I'm trying to separate weeks from timestamp per quarter so it should be between 1-13 week per quarter so I used function week() but it takes between 1-52 week as whole year so I made it to be divided by function of quarter like below
select Week (EVENTTIMESTAMP) / QUARTER (EVENTTIMESTAMP) from KAP
The thing here that results aren't accurate; for example it shows:
time stamp 2014-07-06 12:13:03.018
week number 9
which isn't correct because July is first month in Q3 and it's in the 6 days so it should be 1 week from Q3 not 9.
Any suggestion where it go wrong?
You want something like WEEK modulo 13 to get week number within a quarter. You will have to tinker with 'modulo 13 yields 0..12' by adding or subtracting one at appropriate points.
Some minimal Google searching using 'ibm db2 sql modulo' yields DB2 MOD function:
The MOD function divides the first argument by the second argument and returns the remainder.
Hence MOD(WEEK(...), 13), except you probably need MOD(WEEK(...)-1, 13) + 1, as intimated already.
You may need to watch for what the WEEK() function does at year ends:
The WEEK function returns an integer in the range of 1 to 54 that represents the week of the year.
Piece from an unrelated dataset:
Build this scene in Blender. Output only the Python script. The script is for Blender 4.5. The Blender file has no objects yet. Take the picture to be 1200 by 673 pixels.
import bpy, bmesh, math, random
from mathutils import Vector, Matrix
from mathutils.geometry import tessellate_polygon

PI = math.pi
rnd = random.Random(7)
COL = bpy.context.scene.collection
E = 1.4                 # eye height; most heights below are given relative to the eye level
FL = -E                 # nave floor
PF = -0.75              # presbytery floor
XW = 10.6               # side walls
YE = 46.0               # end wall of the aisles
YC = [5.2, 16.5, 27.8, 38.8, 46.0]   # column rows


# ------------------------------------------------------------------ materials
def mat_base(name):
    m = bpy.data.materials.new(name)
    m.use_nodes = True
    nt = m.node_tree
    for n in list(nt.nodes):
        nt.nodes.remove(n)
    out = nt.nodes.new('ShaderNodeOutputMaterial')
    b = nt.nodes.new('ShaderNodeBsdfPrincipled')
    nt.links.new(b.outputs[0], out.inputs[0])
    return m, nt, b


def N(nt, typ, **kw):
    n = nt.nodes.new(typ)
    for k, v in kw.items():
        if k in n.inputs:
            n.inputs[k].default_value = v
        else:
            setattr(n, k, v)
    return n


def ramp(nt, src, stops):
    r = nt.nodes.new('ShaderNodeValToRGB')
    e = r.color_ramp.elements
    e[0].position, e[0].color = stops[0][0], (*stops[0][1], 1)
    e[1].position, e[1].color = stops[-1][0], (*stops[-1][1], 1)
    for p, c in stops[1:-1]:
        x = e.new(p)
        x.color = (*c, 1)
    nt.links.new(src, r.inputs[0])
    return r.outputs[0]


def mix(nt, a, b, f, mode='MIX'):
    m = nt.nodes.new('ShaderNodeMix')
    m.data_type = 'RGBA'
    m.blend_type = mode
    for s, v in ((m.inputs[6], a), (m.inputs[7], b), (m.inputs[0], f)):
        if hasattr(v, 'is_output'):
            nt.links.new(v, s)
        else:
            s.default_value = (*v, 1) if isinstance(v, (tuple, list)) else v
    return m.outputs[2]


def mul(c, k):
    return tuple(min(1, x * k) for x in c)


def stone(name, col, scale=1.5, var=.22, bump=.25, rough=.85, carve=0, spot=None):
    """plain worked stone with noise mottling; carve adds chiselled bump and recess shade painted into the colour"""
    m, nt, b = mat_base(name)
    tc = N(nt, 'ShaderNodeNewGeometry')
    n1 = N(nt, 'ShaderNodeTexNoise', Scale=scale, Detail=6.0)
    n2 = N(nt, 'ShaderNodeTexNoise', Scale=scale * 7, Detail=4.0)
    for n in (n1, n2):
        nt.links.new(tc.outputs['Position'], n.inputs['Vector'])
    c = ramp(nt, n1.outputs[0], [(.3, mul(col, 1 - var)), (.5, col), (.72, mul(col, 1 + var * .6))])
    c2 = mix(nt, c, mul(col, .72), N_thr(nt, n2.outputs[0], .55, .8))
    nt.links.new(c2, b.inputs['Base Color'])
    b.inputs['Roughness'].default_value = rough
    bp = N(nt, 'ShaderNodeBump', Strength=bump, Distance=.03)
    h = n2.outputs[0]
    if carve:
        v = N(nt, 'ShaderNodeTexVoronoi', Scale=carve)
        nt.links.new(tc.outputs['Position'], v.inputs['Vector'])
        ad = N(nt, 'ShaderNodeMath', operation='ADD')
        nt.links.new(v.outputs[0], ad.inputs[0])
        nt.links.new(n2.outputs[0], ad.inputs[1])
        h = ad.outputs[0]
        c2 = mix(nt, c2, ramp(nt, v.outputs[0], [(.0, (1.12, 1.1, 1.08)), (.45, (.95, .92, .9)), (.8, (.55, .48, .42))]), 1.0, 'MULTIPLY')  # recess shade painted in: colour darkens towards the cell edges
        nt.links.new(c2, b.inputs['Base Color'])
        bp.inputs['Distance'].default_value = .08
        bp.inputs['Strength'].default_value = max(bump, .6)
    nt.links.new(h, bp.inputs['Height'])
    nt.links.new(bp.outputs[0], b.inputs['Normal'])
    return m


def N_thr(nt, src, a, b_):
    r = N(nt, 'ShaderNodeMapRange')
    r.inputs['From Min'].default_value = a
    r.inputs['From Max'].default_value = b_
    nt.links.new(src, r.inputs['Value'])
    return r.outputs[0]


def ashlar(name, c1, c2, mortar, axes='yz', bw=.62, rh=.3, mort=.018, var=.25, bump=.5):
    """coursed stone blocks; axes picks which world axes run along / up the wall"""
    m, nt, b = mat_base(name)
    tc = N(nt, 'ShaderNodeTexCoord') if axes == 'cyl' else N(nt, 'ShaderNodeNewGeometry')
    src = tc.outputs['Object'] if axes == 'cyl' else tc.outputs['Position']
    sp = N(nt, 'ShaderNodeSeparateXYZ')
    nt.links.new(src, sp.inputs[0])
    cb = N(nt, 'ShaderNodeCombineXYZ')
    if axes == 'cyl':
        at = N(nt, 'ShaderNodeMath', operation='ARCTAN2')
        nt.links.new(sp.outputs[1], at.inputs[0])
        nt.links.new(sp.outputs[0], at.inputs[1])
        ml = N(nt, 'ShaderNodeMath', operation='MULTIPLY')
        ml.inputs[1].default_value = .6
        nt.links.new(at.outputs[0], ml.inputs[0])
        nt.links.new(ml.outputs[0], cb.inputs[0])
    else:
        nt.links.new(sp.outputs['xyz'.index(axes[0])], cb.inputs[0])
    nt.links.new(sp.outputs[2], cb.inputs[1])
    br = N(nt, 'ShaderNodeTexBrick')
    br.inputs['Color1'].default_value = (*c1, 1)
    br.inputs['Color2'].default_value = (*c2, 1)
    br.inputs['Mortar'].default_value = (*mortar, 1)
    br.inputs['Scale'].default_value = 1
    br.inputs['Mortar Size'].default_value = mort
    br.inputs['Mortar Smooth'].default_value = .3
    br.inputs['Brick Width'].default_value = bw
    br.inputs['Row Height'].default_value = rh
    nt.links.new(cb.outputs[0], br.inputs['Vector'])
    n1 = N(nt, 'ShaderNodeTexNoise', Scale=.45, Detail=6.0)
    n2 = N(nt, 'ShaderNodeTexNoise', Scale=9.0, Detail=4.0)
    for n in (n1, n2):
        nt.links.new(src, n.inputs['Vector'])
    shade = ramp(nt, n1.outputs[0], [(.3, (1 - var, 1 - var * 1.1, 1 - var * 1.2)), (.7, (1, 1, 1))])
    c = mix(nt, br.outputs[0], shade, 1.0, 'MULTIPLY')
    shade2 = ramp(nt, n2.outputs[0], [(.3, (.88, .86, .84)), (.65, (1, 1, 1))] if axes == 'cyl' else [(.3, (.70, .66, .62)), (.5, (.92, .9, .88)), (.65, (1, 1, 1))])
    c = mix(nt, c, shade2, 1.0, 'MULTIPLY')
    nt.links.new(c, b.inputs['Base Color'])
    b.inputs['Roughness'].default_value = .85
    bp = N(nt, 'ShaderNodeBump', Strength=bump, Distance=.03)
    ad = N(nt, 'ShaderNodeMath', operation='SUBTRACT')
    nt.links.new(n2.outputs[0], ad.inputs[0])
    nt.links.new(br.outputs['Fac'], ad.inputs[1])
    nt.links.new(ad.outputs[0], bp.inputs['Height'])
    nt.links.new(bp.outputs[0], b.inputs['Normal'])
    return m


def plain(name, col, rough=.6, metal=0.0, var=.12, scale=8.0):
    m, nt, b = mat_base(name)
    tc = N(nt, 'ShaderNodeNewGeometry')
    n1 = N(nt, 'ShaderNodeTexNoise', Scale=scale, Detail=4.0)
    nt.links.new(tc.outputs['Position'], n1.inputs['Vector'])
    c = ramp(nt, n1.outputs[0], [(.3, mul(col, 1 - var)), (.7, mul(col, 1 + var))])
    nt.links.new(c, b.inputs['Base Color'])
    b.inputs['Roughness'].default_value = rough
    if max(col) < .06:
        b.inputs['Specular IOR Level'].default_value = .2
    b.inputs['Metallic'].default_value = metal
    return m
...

The week starts with Sunday, and January 1 is always in the first week.
I'm curious about how they can come up with week 54. I suppose it requires 1st January to be a Saturday (so 2nd January is the start of week 2) of a leap year, as in 2000 and 2028. Note that week 53 and (occasionally) week 54 will show up as weeks 1 and 2 of Q5 unless you do something. Also, Saturday 2000-03-25 would be the end of Q1 and Sunday 2000-03-26 would be the start of Q2 under the regime imposed by the WEEK() function and a simple MOD(WEEK(...), 13) calculation. You're likely to have to tune this to meet your real requirements.
There's also the WEEK_ISO() function:
The WEEK_ISO function returns an integer in the range of 1 to 53 that represents the week of the year. The week starts with Monday and includes seven days. Week 1 is the first week of the year that contains a Thursday, which is equivalent to the first week that contains January 4.
Note that under the ISO scheme, the 3rd of January can be in week 52 or 53 of the previous year, and the 29th of December can be in week 1 of the next year. Curiously, there doesn't seem to be a YEAR_ISO() function to resolve such ambiguities.
In a data warehouse, the proper solution to this is to create a time dimension that contains static mappings for days/weeks/months/quarters/years. This provides the ability to define these based on your business' fiscal calendar (if it is not following on the calendar year).
See: http://www.kimballgroup.com/1997/07/10/its-time-for-time/ for more information.